WHAT IS BEING ASKED: Retype exactly the lines below, beginning with the first and ending with the line where "def R(d): return math.radians(d)" appears.

+===+

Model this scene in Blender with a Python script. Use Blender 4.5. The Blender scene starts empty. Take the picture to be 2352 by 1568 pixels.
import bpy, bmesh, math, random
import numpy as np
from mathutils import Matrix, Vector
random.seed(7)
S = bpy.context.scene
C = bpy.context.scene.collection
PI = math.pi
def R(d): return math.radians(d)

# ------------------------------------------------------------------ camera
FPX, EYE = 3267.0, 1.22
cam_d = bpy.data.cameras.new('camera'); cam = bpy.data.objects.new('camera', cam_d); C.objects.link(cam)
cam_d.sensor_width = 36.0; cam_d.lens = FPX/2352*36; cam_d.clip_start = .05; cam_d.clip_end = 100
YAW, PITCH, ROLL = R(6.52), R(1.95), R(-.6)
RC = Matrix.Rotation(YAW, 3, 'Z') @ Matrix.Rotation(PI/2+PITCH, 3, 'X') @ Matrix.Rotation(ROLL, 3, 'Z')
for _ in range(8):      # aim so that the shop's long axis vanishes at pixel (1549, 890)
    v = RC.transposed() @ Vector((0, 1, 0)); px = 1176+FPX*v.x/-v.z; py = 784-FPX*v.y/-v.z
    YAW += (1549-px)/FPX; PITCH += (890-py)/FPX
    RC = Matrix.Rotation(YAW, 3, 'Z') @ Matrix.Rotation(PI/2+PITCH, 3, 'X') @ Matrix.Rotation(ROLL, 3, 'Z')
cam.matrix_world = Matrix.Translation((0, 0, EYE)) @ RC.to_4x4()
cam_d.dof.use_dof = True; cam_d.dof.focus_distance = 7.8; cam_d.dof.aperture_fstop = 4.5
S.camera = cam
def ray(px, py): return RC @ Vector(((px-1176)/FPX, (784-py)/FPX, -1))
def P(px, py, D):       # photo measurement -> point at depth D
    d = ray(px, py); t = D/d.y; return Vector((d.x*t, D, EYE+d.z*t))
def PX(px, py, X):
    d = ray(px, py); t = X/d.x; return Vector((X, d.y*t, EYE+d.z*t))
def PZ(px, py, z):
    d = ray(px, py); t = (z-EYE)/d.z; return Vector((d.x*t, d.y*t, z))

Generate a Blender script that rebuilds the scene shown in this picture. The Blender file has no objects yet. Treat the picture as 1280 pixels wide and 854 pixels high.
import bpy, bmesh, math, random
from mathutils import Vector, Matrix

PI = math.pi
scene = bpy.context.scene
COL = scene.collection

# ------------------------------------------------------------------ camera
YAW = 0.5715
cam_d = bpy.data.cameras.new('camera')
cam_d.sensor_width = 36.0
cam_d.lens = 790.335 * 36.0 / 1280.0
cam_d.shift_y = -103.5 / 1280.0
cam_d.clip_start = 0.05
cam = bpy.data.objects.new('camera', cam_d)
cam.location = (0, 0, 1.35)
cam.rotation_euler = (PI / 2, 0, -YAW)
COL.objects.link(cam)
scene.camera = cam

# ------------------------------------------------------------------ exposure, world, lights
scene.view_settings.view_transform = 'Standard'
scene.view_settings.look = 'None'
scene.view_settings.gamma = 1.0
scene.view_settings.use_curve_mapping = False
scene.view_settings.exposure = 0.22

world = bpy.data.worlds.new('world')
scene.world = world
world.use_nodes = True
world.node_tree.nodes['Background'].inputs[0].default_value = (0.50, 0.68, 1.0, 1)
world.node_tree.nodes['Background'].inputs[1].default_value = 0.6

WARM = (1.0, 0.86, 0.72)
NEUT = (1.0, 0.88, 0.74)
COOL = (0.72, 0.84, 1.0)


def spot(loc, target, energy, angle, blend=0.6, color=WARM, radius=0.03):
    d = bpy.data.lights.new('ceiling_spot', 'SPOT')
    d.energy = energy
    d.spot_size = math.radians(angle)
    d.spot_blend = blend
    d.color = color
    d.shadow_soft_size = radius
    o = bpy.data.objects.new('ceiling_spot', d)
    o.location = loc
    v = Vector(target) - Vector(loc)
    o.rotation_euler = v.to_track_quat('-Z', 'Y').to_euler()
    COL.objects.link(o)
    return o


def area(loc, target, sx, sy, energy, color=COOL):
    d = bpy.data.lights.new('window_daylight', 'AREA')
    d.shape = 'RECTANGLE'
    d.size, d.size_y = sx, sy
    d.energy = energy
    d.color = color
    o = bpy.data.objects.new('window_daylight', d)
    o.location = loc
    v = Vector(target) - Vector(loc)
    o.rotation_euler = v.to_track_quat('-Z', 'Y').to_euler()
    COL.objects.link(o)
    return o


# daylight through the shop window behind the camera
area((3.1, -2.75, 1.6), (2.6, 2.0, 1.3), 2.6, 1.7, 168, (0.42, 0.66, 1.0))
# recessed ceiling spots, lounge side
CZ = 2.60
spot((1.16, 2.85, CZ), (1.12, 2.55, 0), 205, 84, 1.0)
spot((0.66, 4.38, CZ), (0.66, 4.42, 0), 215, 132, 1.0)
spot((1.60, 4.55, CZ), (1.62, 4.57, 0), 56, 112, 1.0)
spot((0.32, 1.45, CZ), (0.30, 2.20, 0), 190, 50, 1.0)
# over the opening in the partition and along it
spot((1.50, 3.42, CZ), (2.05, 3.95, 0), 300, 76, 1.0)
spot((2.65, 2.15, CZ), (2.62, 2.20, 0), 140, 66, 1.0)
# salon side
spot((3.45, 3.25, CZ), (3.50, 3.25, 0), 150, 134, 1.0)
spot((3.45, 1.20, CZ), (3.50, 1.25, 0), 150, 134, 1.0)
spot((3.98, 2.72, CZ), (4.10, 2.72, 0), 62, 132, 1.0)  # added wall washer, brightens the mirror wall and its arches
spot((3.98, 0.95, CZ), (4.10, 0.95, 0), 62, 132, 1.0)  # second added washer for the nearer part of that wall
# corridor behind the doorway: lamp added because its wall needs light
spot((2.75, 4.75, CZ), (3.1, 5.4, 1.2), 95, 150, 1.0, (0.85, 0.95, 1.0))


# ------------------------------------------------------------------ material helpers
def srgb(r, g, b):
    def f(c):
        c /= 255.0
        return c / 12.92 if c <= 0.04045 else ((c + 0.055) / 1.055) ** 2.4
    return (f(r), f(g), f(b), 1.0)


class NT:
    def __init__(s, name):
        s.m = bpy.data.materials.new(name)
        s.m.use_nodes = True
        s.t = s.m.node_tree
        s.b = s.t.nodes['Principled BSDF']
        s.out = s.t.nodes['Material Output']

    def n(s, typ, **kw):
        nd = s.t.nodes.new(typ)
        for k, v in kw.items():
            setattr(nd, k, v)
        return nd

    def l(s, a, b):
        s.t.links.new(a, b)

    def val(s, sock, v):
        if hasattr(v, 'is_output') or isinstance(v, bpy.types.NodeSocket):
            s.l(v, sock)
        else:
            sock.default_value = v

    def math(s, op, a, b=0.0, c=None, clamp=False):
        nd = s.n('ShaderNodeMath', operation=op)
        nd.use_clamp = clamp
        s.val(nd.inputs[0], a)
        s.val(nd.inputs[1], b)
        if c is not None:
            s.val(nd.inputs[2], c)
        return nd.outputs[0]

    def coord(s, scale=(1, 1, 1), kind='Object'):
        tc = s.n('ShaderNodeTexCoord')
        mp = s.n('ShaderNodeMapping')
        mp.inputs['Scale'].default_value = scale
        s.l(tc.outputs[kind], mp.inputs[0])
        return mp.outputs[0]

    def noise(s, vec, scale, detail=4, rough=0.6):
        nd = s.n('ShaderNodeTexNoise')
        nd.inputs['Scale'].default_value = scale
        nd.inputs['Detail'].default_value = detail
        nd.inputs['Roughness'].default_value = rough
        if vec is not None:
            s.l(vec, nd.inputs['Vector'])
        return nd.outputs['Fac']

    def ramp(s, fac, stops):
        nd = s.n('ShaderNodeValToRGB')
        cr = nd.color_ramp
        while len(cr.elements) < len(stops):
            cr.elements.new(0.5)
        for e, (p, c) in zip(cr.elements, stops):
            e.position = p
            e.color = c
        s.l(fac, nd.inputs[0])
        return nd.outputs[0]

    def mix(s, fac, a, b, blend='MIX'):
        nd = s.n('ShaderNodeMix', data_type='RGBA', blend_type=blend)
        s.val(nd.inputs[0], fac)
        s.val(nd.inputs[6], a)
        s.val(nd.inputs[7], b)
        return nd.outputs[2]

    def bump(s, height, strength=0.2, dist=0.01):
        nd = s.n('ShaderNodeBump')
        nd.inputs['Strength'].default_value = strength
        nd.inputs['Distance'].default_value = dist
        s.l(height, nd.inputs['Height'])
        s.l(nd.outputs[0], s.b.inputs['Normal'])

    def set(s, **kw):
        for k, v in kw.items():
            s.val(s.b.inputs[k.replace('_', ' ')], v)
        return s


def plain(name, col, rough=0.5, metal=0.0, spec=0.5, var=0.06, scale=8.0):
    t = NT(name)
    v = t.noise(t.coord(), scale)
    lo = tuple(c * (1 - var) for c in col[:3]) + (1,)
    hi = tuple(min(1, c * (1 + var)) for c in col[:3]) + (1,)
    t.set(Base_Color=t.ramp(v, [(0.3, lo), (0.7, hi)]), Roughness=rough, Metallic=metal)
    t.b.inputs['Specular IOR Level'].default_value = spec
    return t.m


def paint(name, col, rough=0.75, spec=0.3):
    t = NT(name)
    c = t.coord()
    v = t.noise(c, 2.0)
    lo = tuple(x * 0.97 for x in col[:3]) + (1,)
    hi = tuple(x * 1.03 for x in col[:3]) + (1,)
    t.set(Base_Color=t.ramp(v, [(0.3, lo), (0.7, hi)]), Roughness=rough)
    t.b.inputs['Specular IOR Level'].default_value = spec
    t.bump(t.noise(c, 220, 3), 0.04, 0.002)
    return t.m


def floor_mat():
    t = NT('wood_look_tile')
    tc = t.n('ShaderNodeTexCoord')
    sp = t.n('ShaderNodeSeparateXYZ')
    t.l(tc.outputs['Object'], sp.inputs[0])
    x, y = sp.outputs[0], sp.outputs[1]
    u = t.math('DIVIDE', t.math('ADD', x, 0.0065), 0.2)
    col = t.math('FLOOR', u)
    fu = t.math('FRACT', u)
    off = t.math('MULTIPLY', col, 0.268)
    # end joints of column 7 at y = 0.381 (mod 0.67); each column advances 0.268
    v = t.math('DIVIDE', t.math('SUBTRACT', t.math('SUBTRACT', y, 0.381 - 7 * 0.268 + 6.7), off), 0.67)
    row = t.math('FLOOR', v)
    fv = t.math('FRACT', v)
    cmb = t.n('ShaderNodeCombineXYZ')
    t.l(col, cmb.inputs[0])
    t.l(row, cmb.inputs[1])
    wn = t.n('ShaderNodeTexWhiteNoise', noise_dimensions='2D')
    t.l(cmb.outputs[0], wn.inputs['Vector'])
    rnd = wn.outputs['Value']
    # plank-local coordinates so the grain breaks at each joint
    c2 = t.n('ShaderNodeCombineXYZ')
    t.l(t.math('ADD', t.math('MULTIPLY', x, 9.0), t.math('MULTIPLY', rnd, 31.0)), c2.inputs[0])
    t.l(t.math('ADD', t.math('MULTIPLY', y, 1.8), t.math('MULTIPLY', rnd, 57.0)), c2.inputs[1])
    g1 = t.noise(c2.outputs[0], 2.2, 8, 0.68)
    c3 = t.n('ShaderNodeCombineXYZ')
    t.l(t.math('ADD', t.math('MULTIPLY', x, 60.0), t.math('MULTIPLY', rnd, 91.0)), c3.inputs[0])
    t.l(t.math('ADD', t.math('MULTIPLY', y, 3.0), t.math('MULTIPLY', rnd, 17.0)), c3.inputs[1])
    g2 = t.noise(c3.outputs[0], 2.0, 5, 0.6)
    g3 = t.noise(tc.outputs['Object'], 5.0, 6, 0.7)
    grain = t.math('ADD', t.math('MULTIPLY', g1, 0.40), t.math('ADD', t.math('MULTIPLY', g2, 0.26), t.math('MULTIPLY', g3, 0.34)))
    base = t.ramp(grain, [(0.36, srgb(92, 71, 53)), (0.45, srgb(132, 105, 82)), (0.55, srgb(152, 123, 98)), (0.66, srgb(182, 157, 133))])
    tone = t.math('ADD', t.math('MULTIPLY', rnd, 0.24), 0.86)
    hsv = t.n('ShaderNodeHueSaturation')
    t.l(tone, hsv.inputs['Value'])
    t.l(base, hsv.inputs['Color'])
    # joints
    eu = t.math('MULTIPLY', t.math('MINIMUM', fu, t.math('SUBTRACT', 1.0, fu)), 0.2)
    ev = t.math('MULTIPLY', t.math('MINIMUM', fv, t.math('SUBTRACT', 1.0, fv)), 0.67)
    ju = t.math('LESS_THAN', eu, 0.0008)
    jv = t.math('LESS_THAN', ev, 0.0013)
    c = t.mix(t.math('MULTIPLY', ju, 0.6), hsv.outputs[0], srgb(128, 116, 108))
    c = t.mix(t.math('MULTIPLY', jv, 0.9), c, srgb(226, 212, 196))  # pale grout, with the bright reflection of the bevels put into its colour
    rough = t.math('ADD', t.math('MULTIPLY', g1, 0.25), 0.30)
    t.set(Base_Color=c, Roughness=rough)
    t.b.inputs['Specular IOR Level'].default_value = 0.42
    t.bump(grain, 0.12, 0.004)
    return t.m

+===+

FINAL RESULT:
Model this scene in Blender with a Python script. Use Blender 4.5. The Blender scene starts empty. Take the picture to be 2352 by 1568 pixels.
import bpy, bmesh, math, random
import numpy as np
from mathutils import Matrix, Vector
random.seed(7)
S = bpy.context.scene
C = bpy.context.scene.collection
PI = math.pi
def R(d): return math.radians(d)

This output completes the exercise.